Monday, September 13, 2010

The Ethnography of Cake

This is my cake approach to the ethnographical study of a text.

In Linguistics you can spend a lot of time counting items. Which is okay and fun and is why I think highlighters should be tax deductable for linguists. But if all you do is count them then it's like telling me how many eggs there are in a cake. That doesn't tell me what sort of cake it is.

There's many things to take into account:

INGREDIENTS
This is the counting bit. How many eggs? How much flour? How much milk? And so, equally, how many nominalisations? What types of processes? And so on. But if you just give me eggs and flour and milk, that doesn't make a cake. Similarly, nominalisations and material processes don't make a text by themselves.

LOOKING CLOSELY
If you look closely at a cake all you see is crumbs and icing. So while it is interesting to look closely at a tiny bit of a text, it is important to look at the big picture and take it all into consideration.

THE RECIPE
This is fairly obviously analogous for method. How did this text come about? How was it written? Multiple drafts or one quickly written version?

OVEN TEMPERATURE & BAKING TIME
You need to take into consideration the social conditions in which a text was formed.

WEDDING CAKE? BIRTHDAY CAKE? CHRISTMAS CAKE?
If you tell me all the ingredients, I might be able to tell what sort of cake it is, but that wouldn't necessarily tell me the social purpose of the cake. And the social purpose of a text is also important. Does it qualify people for a job? Does it give instructions? Does it renew a relationship?

SHOP BOUGHT OR HOME MADE?
Also important are the participants. Who made the cake? And did they make it/buy it for someone else? Does that person actually hate cake but ate it anyway? Similarly the writer and audience of a text are important to take into consideration.

It's quaint and trivial, but every now and then I remember it and it helps. Even while writing this I remember that while I'm looking at excerpts of my data at the moment (because it is too much to do analysis of the whole texts), I still need to check my results against the greater text, and draw conclusions on what this means. This can be hard because as a student I basically need some external authority to qualify my conclusions, which can be very difficult when nobody's talking about the exact feature you're looking at, but that's a whinge for another day.

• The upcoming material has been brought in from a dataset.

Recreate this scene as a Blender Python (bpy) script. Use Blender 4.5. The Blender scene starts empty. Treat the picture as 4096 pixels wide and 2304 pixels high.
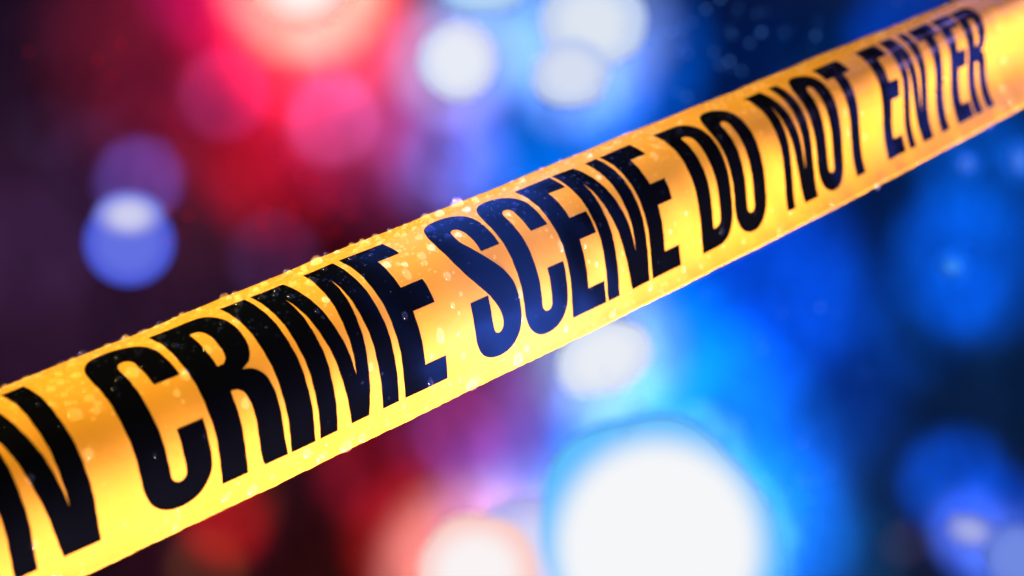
import bpy, math, random
import numpy as np
from mathutils import Vector, Matrix
from mathutils.geometry import delaunay_2d_cdt
random.seed(7); rng = np.random.default_rng(11)
PI = math.pi

# ------------------------------------------------------------------ camera, world, exposure
sc = bpy.context.scene
col = sc.collection
Z0 = 1.30                      # height of the lens above the street, metres
U = 0.05                       # capital height printed on the tape, metres
FPX = 50.0 / 36.0 * 4096.0     # focal length in photograph pixels
BACK = 2.5                     # distance of the backdrop
cam_d = bpy.data.cameras.new('camera'); cam = bpy.data.objects.new('camera', cam_d); col.objects.link(cam)
cam.location = (0, 0, Z0); cam.rotation_euler = (PI / 2, 0, 0)
cam_d.lens = 50; cam_d.sensor_width = 36; cam_d.clip_start = 0.01; cam_d.clip_end = 50
cam_d.dof.use_dof = True; cam_d.dof.focus_distance = 0.418; cam_d.dof.aperture_fstop = 50 / 5.5
sc.camera = cam
w = bpy.data.worlds.new('World'); sc.world = w; w.use_nodes = True
w.node_tree.nodes['Background'].inputs[0].default_value = (0.001, 0.001, 0.003, 1)
w.node_tree.nodes['Background'].inputs[1].default_value = 1.0
sc.view_settings.view_transform = 'Standard'; sc.view_settings.look = 'None'
sc.view_settings.exposure = 0; sc.view_settings.gamma = 1
cy = sc.cycles
cy.max_bounces = 10; cy.transmission_bounces = 8; cy.transparent_max_bounces = 12; cy.diffuse_bounces = 2
cy.glossy_bounces = 4; cy.sample_clamp_indirect = 6; cy.blur_glossy = 0.5
cy.caustics_refractive = True; cy.caustics_reflective = False
cy.use_denoising = True

def lin(r, g, b):
    f = lambda c: c / 12.92 if c <= .04045 else ((c + .055) / 1.055) ** 2.4
    return (f(r / 255.), f(g / 255.), f(b / 255.))

def place(px, py, d):          # a point d metres in front of the lens (photo 2576 px wide)
    k = 4096 / 2576.
    return Vector(((px * k - 2048) / FPX * d, d, Z0 - (py * k - 1152) / FPX * d))

def tag(o, label=None, cat=None, group=None, kind=None):
    if label: o['label'] = label
    if cat: o['category'] = cat
    if group: o['group'] = group
    if kind: o['kind'] = kind
    return o

# ------------------------------------------------------------------ tape surface
X = np.array([0.011224, 0.145175, 8.696404, 0.682932, 0.303242, 0.664566, -0.239724, -0.038038, 0.287394, 0.009003, 0.000611, -0.317947])
TH = np.array([[0.23529, -0.32857, -0.13732, 0.06775], [1.81872, -0.76903, -0.31246, -0.32457], [1.19918, 2.31667, 1.3196, -0.59103],
               [-1.12324, 0.63099, 0.47905, 1.90606], [-0.07923, -3.27844, -0.6758, -0.4406], [-0.91992, -0.36803, -0.45882, 0.13273]])
G = np.linspace(-.4, 1.6, 161)
T_ = X[3:6] / np.linalg.norm(X[3:6]); _up = np.array([0, 1, 0.]); E1 = _up - (_up @ T_) * T_; E1 /= np.linalg.norm(E1); E2 = np.cross(T_, E1)
NC = 4200; UC = np.linspace(-7.0, 21.0, NC)
def _sections():
    s = np.clip(UC, -5, 7.2)[:, None] / 6.
    g = G[None, :] - .5
    th = 0
    for i in range(6):
        for j in range(4):
            th = th + TH[i, j] * g ** i * s ** j
    th = np.clip(th, -1.6, 2.2)
    h = G[1] - G[0]
    c, n = np.cos(th), np.sin(th)
    z = np.zeros((NC, 1))
    A = np.concatenate([z, np.cumsum((c[:, 1:] + c[:, :-1]) * h / 2, 1)], 1)
    B = np.concatenate([z, np.cumsum((n[:, 1:] + n[:, :-1]) * h / 2, 1)], 1)
    m = np.argmin(abs(G - .5))
    A -= A[:, m:m + 1]; B -= B[:, m:m + 1]
    uc = np.clip(UC, -5.0, 8.6)[:, None]; su = uc / 6.
    C = X[:3] + uc * T_ + X[6:9] * su ** 2 + X[9:12] * su ** 3
    C = C + (UC[:, None] - uc) * (T_ + X[6:9] * 2 * su / 6. + X[9:12] * 3 * su ** 2 / 6.)      # straight on past the picture
    P = C[:, None, :] + A[..., None] * E1 + B[..., None] * E2
    return P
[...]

So whenever I hear a presentation or read an article in which the researcher has just counted features of a text, I think (and sometimes mutter) they're just counting eggs. Tell me that the eggs make the cake inappropriate for vegan consumption! Tell me that this textual characteristic indicates a particular epistemology or perspective of the world! The ethnographic perspective requires looking at the big picture and the close up and understanding that just as the point to a cake is that somebody eats it, the point to a text is that somebody reads it.